§ **Stated problem**:
Filter out everything except lines holding "More".

§ **Supplied data**:
* * * *
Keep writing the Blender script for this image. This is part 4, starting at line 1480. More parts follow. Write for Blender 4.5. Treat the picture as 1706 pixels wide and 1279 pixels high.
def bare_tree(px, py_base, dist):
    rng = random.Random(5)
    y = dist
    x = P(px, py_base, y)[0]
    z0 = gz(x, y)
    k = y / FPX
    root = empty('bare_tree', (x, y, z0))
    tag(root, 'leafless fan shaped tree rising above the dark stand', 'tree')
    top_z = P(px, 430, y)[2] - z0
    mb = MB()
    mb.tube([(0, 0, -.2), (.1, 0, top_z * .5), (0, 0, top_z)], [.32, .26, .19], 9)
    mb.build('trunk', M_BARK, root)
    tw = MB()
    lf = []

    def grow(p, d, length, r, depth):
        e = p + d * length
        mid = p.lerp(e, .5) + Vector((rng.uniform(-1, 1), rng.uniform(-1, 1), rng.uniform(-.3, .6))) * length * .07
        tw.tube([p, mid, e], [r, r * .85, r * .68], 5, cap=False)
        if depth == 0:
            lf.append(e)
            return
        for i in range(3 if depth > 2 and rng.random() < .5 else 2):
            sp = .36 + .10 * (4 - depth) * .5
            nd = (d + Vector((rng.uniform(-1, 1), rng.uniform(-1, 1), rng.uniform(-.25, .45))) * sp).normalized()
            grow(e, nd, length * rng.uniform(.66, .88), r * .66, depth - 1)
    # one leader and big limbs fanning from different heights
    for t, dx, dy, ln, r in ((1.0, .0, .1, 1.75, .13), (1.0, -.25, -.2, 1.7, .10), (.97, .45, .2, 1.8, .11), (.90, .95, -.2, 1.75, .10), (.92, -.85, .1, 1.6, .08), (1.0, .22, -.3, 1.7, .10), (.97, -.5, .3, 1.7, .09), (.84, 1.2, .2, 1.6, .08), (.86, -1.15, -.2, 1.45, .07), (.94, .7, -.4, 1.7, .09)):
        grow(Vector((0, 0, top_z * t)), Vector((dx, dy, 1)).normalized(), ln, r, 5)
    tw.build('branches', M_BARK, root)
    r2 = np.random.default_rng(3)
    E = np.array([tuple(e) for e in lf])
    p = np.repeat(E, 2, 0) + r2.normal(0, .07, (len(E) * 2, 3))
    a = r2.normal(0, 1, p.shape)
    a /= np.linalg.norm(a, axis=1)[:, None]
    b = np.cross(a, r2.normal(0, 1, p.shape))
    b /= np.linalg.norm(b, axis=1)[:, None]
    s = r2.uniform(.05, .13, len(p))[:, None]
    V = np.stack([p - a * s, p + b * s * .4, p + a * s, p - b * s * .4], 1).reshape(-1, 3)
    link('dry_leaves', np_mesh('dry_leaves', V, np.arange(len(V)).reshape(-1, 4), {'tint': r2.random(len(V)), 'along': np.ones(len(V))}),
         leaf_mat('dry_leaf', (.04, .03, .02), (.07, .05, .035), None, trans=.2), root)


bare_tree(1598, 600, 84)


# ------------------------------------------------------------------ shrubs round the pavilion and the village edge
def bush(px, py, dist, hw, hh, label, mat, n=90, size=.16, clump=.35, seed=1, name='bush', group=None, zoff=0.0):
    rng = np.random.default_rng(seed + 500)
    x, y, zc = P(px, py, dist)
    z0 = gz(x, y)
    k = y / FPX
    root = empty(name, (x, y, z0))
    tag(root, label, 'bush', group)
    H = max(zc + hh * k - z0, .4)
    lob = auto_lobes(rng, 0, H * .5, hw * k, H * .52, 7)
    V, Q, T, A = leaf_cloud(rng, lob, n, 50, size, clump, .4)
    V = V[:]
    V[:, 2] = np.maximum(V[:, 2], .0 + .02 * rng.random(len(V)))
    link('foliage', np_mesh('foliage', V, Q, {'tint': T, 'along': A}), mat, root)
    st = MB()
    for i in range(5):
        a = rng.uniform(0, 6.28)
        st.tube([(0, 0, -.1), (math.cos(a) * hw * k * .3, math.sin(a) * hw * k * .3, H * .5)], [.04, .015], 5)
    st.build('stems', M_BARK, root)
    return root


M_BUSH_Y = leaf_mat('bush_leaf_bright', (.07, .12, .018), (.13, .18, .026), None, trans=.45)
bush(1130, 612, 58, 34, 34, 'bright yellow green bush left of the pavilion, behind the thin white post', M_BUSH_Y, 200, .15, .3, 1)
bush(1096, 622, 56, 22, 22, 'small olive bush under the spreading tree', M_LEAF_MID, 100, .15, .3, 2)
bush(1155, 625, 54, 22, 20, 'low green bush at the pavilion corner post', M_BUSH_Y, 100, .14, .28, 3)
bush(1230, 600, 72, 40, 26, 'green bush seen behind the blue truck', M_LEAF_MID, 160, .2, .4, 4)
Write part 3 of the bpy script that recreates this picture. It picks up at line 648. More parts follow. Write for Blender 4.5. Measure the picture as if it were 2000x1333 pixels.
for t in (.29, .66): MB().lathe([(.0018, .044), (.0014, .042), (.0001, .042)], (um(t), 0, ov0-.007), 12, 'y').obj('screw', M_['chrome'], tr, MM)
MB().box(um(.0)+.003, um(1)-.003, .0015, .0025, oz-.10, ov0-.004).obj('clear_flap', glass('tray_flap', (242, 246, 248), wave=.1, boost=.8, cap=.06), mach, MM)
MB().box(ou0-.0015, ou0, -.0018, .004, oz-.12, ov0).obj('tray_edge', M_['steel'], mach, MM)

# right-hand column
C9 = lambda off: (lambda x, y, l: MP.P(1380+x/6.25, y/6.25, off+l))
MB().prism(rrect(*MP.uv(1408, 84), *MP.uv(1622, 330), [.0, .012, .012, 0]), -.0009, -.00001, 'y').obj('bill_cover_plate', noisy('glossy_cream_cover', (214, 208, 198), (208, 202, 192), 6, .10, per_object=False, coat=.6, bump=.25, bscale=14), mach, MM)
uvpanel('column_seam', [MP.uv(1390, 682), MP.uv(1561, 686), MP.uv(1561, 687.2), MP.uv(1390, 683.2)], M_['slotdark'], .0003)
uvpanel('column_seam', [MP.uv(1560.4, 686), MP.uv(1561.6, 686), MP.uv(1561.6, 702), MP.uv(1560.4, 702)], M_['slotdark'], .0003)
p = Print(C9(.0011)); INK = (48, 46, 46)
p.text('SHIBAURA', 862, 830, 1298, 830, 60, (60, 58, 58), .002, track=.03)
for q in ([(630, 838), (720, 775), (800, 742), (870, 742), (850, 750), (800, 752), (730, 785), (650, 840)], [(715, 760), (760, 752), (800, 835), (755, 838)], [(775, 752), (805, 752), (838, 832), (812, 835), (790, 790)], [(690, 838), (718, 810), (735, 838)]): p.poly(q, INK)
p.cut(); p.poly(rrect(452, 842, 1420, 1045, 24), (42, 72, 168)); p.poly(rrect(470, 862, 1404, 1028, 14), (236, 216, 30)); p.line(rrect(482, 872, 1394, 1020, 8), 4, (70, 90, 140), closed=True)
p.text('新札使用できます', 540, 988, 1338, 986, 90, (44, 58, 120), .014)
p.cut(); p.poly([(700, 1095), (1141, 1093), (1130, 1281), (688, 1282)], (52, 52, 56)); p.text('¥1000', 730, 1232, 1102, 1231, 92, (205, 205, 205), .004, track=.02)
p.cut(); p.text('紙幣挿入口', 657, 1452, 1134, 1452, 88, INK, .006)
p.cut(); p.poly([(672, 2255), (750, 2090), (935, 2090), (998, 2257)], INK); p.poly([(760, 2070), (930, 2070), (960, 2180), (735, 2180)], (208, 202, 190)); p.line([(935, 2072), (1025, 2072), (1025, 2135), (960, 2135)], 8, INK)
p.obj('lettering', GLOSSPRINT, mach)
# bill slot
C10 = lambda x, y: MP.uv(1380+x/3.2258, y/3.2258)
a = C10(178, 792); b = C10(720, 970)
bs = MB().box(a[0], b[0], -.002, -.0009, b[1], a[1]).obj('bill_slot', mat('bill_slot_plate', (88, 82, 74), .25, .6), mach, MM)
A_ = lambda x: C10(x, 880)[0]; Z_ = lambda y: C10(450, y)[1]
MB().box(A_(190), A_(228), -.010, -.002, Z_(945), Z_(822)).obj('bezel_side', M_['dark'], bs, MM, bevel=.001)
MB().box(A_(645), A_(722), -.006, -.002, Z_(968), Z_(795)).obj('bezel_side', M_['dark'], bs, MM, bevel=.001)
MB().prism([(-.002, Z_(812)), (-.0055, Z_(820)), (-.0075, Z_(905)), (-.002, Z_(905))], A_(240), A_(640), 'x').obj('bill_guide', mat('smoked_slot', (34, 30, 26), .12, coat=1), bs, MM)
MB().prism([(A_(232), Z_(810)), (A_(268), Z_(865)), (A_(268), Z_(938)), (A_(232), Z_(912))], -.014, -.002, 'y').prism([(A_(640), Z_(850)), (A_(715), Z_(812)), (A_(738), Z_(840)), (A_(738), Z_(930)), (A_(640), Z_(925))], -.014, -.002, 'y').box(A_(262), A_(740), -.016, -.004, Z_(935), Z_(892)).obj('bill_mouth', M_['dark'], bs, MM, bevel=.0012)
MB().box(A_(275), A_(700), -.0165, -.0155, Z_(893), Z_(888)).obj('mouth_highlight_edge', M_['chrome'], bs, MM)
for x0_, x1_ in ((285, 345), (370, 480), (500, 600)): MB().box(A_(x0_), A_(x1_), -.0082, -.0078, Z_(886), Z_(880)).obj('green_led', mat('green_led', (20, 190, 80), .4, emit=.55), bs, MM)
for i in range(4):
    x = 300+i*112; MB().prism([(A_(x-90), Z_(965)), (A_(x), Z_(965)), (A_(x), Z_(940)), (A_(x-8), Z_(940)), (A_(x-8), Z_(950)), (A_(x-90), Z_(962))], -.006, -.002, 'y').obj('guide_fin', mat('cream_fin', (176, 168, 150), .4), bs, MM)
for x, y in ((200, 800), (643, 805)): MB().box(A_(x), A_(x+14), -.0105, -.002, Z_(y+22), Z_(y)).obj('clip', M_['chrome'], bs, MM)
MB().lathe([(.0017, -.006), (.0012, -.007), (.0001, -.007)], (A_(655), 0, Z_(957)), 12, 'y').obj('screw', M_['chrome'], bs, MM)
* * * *
§ **Task answer**:
Keep writing the Blender script for this image. This is part 4, starting at line 1480. More parts follow. Write for Blender 4.5. Treat the picture as 1706 pixels wide and 1279 pixels high.
Write part 3 of the bpy script that recreates this picture. It picks up at line 648. More parts follow. Write for Blender 4.5. Measure the picture as if it were 2000x1333 pixels.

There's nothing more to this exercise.